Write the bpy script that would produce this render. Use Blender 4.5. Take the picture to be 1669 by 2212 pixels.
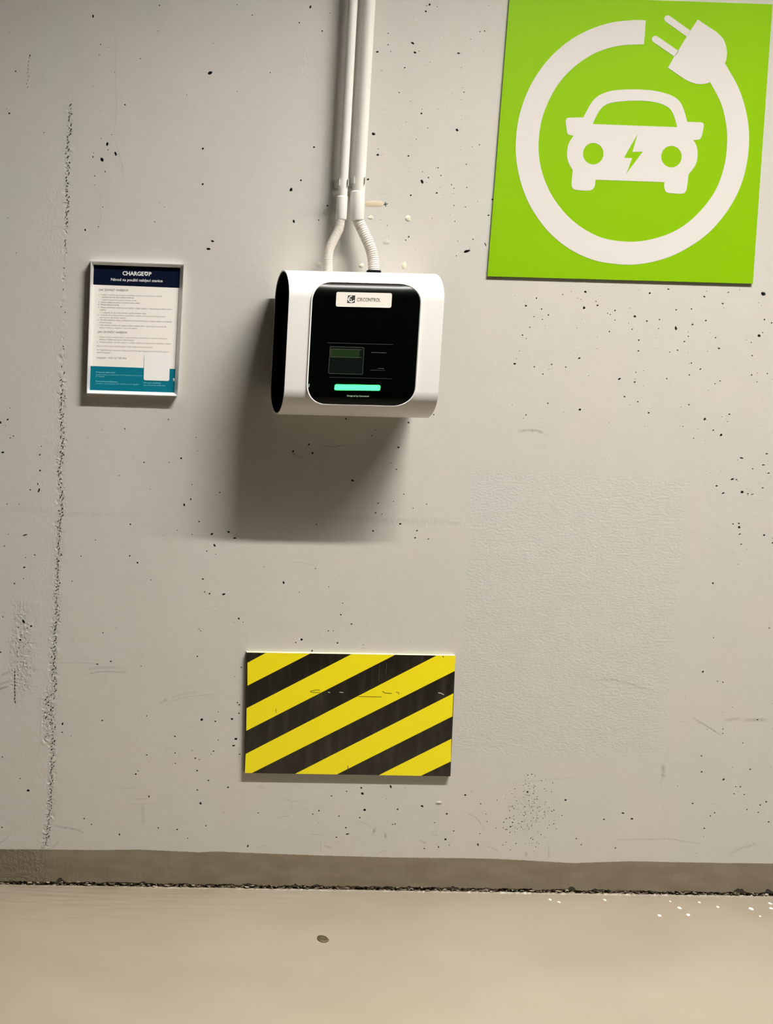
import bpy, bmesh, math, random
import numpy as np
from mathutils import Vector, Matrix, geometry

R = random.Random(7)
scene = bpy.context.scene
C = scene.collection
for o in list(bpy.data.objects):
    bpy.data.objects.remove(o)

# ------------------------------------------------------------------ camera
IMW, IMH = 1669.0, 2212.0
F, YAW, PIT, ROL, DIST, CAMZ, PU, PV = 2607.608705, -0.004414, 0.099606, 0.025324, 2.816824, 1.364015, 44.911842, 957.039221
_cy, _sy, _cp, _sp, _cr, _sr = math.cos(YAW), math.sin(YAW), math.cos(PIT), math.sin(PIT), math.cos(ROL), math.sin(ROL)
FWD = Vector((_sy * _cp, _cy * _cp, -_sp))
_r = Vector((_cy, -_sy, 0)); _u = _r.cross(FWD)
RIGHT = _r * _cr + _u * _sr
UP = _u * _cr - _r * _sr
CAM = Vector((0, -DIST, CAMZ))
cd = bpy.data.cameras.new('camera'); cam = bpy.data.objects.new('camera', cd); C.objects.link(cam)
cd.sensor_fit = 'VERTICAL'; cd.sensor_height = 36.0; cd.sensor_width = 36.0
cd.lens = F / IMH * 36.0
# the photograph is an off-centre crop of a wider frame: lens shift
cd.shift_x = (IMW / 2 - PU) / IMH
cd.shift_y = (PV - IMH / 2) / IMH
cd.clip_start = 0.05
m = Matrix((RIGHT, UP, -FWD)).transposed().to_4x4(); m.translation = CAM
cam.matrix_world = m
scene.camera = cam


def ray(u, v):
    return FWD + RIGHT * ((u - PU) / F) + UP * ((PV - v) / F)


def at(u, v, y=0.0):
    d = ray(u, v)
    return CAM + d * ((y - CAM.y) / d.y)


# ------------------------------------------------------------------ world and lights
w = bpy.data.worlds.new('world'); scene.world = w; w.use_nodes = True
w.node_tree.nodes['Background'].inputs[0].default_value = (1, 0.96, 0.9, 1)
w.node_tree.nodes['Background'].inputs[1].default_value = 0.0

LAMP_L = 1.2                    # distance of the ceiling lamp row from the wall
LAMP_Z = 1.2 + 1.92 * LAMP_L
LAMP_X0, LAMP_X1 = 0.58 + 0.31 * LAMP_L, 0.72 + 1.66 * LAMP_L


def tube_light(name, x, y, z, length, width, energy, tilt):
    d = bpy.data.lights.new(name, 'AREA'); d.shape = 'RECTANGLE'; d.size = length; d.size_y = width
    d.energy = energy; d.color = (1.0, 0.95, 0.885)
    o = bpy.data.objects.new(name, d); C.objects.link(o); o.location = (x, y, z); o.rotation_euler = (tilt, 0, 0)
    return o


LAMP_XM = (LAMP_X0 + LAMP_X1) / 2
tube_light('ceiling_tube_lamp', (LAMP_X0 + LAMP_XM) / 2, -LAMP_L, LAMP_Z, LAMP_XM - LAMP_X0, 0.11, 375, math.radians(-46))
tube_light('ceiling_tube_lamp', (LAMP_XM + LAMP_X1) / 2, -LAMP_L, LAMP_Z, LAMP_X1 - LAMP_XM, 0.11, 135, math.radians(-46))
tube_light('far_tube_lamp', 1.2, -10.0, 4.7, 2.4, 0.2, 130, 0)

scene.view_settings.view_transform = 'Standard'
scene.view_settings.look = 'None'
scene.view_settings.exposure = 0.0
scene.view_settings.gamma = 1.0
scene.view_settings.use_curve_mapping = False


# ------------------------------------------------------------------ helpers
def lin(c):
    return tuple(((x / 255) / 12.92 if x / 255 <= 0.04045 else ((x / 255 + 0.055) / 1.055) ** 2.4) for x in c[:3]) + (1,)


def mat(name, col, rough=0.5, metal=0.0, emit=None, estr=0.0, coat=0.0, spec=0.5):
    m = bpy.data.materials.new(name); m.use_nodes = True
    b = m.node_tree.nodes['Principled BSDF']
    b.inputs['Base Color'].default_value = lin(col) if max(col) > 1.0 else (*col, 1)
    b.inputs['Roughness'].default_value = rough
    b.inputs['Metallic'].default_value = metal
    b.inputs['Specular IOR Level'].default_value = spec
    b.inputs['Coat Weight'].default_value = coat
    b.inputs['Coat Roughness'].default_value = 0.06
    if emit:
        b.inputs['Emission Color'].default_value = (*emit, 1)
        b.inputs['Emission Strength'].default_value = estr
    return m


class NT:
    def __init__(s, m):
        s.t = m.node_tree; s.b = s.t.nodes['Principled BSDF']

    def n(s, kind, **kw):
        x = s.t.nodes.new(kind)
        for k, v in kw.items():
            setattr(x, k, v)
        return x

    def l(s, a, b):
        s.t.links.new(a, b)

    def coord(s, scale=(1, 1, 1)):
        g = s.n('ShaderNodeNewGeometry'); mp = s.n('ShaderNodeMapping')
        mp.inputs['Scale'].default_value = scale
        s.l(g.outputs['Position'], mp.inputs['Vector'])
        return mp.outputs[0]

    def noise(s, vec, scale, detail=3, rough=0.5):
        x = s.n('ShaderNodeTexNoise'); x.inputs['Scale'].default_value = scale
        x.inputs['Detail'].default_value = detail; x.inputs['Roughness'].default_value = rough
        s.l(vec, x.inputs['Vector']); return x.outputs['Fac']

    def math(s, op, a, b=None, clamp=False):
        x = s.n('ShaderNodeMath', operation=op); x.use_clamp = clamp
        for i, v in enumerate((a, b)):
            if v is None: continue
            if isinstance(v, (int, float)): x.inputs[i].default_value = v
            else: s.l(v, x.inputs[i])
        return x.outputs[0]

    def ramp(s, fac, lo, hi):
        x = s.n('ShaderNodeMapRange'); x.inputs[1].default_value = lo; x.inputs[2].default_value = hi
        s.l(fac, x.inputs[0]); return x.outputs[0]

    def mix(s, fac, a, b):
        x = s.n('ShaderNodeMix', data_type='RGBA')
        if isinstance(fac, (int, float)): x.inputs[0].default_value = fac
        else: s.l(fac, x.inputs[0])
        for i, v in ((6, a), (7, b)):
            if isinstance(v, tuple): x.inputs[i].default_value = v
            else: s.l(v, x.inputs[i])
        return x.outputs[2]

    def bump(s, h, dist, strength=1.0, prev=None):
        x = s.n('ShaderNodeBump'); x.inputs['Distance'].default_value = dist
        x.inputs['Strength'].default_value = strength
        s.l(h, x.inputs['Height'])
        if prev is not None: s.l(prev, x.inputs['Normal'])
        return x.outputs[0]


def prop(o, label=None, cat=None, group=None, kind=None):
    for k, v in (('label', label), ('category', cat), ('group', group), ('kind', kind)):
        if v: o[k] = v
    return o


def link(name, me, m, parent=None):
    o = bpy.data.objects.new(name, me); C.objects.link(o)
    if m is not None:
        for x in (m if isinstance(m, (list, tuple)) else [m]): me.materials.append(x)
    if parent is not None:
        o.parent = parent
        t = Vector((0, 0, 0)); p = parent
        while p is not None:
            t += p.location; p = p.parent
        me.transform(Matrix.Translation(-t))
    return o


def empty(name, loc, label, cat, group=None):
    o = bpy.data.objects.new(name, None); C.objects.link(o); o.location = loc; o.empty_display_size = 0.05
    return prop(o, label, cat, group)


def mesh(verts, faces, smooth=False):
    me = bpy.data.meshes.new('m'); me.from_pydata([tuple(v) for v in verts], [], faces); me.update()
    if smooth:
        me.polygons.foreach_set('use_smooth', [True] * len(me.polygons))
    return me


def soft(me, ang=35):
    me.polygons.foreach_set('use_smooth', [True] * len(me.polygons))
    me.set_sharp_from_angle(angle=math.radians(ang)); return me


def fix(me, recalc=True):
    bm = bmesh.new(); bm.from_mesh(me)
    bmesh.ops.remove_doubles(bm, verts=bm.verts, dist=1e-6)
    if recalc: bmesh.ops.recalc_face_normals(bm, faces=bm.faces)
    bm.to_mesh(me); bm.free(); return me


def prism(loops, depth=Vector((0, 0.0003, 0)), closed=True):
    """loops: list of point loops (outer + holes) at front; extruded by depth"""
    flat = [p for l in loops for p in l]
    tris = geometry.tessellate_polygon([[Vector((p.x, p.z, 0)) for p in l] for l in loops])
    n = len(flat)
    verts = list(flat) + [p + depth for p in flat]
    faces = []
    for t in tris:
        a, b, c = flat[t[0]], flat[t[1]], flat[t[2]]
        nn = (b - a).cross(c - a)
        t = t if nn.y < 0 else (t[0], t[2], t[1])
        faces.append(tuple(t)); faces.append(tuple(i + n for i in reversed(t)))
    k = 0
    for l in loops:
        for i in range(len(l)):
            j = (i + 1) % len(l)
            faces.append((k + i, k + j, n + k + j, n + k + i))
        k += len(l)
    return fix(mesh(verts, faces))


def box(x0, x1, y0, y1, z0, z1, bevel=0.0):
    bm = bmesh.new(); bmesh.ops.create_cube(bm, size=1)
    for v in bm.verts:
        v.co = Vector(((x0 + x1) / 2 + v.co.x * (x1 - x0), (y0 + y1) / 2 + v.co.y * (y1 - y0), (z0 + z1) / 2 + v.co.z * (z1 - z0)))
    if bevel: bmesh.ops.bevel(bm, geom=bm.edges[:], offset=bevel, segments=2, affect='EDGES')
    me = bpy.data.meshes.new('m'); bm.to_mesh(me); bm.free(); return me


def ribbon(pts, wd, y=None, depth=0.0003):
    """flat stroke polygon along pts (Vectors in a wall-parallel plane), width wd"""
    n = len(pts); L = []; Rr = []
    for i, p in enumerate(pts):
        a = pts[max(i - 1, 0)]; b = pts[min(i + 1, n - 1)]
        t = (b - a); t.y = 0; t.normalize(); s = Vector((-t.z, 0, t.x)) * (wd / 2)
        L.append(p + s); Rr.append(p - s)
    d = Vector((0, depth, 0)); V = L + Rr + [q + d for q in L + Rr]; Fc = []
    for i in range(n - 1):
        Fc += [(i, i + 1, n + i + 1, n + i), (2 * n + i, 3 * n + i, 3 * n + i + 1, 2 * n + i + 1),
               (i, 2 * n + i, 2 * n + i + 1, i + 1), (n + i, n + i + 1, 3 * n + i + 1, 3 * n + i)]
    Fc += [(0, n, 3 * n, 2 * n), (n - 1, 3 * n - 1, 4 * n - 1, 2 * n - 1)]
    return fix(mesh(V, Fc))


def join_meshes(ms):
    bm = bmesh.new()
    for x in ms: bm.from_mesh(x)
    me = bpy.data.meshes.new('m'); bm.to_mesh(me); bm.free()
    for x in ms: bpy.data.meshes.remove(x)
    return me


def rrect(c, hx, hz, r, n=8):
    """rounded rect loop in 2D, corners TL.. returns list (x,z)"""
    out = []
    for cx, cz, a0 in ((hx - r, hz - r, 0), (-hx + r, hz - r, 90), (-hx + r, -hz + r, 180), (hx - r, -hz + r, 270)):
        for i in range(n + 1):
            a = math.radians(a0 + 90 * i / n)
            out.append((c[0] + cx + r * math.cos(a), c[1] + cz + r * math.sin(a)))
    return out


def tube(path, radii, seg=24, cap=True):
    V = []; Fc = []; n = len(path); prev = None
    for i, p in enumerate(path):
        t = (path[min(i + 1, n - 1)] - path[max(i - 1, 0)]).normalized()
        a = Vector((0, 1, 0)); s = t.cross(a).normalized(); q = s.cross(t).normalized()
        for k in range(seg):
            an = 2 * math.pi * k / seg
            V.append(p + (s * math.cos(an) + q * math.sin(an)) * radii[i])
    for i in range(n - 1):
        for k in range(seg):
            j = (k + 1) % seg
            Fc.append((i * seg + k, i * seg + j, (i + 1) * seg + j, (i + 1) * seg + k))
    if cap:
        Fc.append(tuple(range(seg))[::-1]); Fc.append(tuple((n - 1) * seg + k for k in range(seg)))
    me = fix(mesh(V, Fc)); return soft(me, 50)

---

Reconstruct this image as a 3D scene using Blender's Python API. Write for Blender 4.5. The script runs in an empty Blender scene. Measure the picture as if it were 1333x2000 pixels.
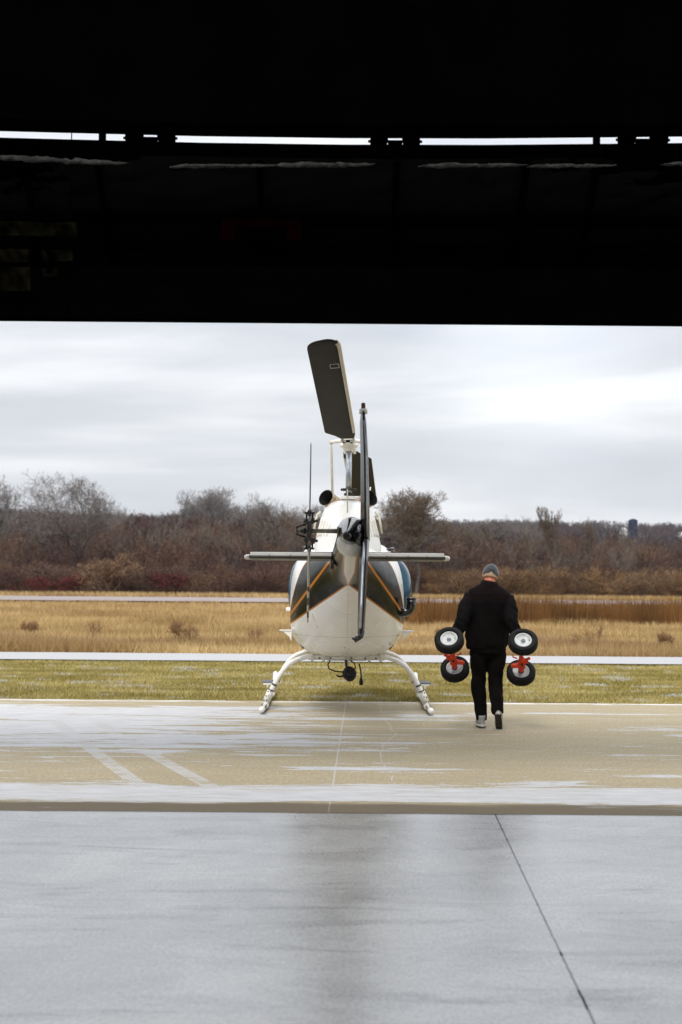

> _To do_
Drop the images and output only the lines from the one that contains "Write the bpy" to the one that contains "return FWD +", both included.

> _Complete output_
Write the bpy script that would produce this render. Use Blender 4.5. Take the picture to be 1669 by 2212 pixels.
import bpy, bmesh, math, random
import numpy as np
from mathutils import Vector, Matrix, geometry

R = random.Random(7)
scene = bpy.context.scene
C = scene.collection
for o in list(bpy.data.objects):
    bpy.data.objects.remove(o)

# ------------------------------------------------------------------ camera
IMW, IMH = 1669.0, 2212.0
F, YAW, PIT, ROL, DIST, CAMZ, PU, PV = 2607.608705, -0.004414, 0.099606, 0.025324, 2.816824, 1.364015, 44.911842, 957.039221
_cy, _sy, _cp, _sp, _cr, _sr = math.cos(YAW), math.sin(YAW), math.cos(PIT), math.sin(PIT), math.cos(ROL), math.sin(ROL)
FWD = Vector((_sy * _cp, _cy * _cp, -_sp))
_r = Vector((_cy, -_sy, 0)); _u = _r.cross(FWD)
RIGHT = _r * _cr + _u * _sr
UP = _u * _cr - _r * _sr
CAM = Vector((0, -DIST, CAMZ))
cd = bpy.data.cameras.new('camera'); cam = bpy.data.objects.new('camera', cd); C.objects.link(cam)
cd.sensor_fit = 'VERTICAL'; cd.sensor_height = 36.0; cd.sensor_width = 36.0
cd.lens = F / IMH * 36.0
# the photograph is an off-centre crop of a wider frame: lens shift
cd.shift_x = (IMW / 2 - PU) / IMH
cd.shift_y = (PV - IMH / 2) / IMH
cd.clip_start = 0.05
m = Matrix((RIGHT, UP, -FWD)).transposed().to_4x4(); m.translation = CAM
cam.matrix_world = m
scene.camera = cam


def ray(u, v):
    return FWD + RIGHT * ((u - PU) / F) + UP * ((PV - v) / F)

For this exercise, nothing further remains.